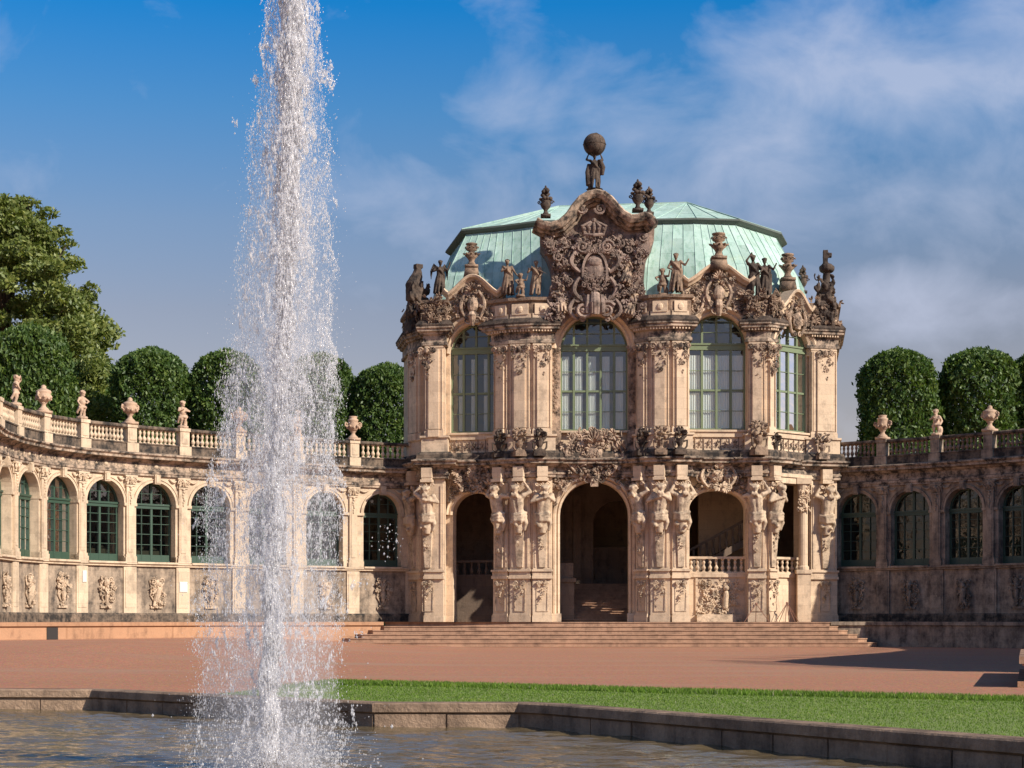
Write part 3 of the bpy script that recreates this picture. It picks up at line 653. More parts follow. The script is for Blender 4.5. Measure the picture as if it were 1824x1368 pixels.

...

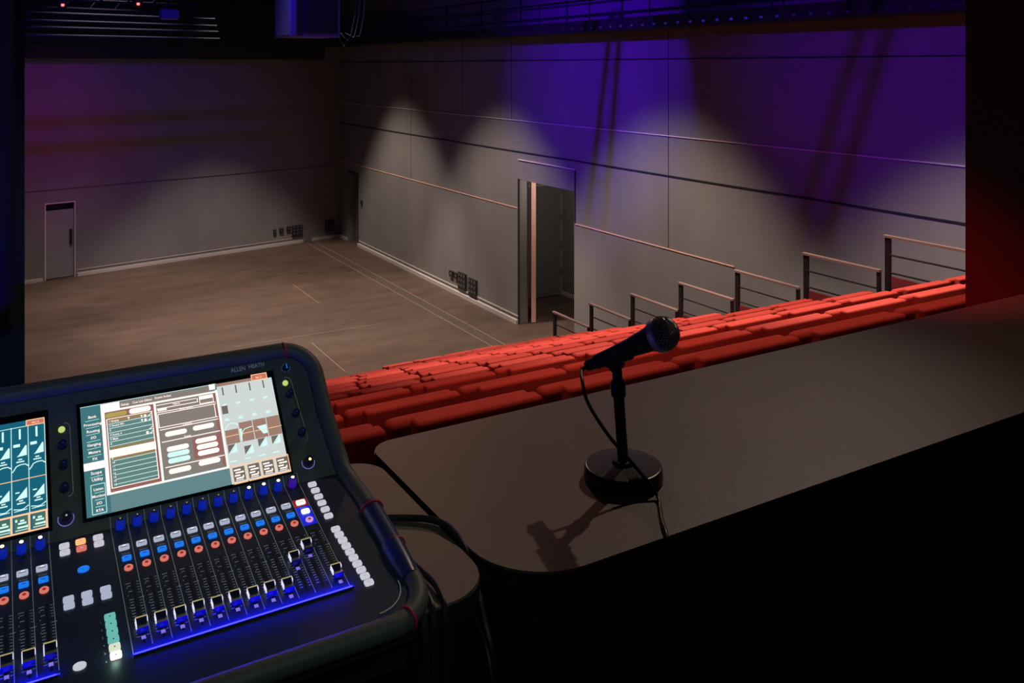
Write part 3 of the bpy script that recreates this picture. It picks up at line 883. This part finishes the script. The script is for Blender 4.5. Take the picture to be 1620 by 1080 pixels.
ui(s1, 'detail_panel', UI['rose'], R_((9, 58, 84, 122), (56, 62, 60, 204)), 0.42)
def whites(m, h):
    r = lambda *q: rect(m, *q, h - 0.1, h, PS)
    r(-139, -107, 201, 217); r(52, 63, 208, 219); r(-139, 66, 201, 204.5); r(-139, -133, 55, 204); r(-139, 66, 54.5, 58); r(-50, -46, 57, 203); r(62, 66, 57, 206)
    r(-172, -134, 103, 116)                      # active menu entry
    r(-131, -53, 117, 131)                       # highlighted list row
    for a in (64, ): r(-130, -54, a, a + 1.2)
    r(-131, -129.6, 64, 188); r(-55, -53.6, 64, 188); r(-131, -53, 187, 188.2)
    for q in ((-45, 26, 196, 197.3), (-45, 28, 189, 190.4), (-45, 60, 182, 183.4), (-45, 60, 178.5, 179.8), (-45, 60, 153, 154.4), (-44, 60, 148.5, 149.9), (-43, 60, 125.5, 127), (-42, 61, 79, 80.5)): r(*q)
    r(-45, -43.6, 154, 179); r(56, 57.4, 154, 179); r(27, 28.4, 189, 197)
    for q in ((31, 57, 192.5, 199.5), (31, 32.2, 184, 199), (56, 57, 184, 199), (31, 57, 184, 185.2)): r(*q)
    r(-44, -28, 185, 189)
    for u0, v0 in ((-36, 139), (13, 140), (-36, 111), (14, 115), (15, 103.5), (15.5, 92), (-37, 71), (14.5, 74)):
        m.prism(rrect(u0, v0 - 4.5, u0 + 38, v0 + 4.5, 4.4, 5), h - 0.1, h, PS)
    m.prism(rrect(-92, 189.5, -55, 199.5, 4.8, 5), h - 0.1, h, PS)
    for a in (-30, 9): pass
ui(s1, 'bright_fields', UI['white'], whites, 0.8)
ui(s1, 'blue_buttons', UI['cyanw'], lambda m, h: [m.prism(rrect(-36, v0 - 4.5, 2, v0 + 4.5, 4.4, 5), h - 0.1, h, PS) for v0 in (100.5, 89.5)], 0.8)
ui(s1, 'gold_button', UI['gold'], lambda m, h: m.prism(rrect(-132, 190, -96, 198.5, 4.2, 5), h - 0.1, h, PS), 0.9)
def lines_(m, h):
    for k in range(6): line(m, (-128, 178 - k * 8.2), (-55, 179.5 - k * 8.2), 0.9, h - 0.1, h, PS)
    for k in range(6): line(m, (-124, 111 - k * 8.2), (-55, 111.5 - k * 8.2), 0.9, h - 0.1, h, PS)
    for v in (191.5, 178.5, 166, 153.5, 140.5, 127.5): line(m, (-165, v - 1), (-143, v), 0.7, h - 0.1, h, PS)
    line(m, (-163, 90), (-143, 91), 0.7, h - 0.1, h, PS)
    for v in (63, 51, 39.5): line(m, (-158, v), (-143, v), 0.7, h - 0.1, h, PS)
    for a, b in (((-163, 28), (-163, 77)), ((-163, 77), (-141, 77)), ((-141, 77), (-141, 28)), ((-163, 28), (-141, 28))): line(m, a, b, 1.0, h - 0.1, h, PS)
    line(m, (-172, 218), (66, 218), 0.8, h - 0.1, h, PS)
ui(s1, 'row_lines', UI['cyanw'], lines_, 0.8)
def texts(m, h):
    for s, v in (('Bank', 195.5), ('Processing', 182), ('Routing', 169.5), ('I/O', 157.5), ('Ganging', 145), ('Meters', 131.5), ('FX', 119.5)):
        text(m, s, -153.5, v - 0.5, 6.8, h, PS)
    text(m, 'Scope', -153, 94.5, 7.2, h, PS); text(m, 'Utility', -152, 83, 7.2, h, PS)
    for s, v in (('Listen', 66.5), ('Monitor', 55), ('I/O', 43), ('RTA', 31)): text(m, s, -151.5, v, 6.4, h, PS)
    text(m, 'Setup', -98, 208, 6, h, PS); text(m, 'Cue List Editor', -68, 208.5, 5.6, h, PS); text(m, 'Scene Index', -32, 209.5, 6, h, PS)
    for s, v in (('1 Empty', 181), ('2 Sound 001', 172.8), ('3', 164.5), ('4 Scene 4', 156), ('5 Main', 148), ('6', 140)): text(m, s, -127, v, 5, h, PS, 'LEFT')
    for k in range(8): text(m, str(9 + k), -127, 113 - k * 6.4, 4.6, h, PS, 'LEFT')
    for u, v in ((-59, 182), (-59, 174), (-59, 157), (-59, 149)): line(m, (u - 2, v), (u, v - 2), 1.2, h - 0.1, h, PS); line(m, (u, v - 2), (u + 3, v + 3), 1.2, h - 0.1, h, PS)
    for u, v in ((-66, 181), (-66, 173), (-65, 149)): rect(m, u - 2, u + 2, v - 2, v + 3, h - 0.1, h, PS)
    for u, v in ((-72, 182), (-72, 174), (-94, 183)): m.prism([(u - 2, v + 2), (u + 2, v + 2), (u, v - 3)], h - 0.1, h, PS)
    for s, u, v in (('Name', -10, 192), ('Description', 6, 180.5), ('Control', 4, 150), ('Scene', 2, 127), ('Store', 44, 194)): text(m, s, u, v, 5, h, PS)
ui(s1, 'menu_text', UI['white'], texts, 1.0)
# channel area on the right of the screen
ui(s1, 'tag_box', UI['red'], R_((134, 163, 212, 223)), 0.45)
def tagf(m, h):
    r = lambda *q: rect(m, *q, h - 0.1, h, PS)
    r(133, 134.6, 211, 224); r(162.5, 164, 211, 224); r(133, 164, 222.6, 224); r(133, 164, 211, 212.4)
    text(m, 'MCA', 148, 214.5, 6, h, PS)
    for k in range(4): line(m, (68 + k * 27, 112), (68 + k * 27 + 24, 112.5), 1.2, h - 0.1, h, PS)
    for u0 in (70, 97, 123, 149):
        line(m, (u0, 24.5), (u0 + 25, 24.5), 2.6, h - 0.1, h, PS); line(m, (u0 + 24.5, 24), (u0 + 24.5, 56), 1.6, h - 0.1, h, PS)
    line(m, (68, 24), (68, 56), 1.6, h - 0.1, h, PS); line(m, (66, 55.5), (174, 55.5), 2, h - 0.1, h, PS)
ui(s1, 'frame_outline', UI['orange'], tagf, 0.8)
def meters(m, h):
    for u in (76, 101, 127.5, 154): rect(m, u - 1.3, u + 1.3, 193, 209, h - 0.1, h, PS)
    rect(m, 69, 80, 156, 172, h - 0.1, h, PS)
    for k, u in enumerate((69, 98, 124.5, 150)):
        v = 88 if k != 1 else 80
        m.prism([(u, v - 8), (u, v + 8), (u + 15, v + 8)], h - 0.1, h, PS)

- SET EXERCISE
Search the preceding listing for the word "picks" and pull out every line that holds it.

- THE COMPLETED TASK
Write part 3 of the bpy script that recreates this picture. It picks up at line 653. More parts follow. The script is for Blender 4.5. Measure the picture as if it were 1824x1368 pixels.
Write part 3 of the bpy script that recreates this picture. It picks up at line 883. This part finishes the script. The script is for Blender 4.5. Take the picture to be 1620 by 1080 pixels.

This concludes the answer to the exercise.